We can see from exploring these for just a few minutes how broad, deep and wide ministry with children, young people and families can be.

So much to consider and prioritise! Yet, there needs to be some discipline and focus – not everything can be a priority. And as I’ve mentioned, most people have a primary gifting that they need to be able to press in to in their role.

The first three tasks

Often on a job description you can see how the role is divided and what the expectations are by looking at the first three tasks listed.

Sometimes there are dozens of tasks! Don’t let that phase you; ask yourself the questions: “What is the primary role here? What is expected?”

For example, a youth worker role with an expectation of developing a relationship with a local school has a pastoral element but also potentially an evangelistic expectation.

Being really clear about what is expected and how the church anticipates you might go about starting and developing that relationship is important. But, more importantly, how are you going to work? How are you going to develop and build something well? How will you communicate your goals and objectives to your line manager?

In our hypothetical school, a starting place wouldn’t be: “Can I come in and take an assembly to tell the children about Jesus?” It might be: “Hi, I’m the new youth worker a St John’s, is there anything you need?

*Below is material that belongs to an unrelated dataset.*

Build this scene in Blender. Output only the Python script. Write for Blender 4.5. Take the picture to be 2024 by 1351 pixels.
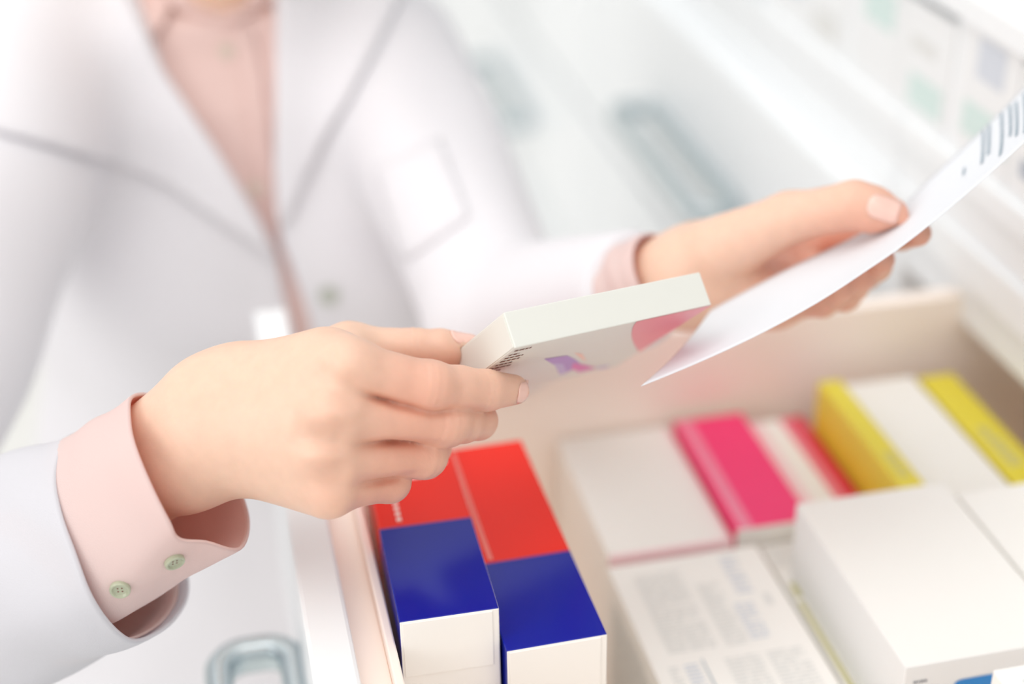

How can I be a blessing to your school community?”

Here is how I would set out the first three tasks for this hypothetical role: 

  • Lead the youth work for the young people (aged 11 to 18) at St John’s.
  • Develop a relationship with the local secondary school.
  • Invest in the volunteer leaders of the youth work at St John’s.

You might have additional tasks, but I would argue that each of those need to serve these first three. That way you can maintain focus and keep the priorities front and centre. It can be tempting to throw in another 14 main tasks.

Yet just look at those first words of each line: ‘lead’, ‘develop’, ‘invest’. Each of those are broad in scope, meaning each can change and morph over time, which is why it is so important to focus on the ‘who’ rather than the ‘what’.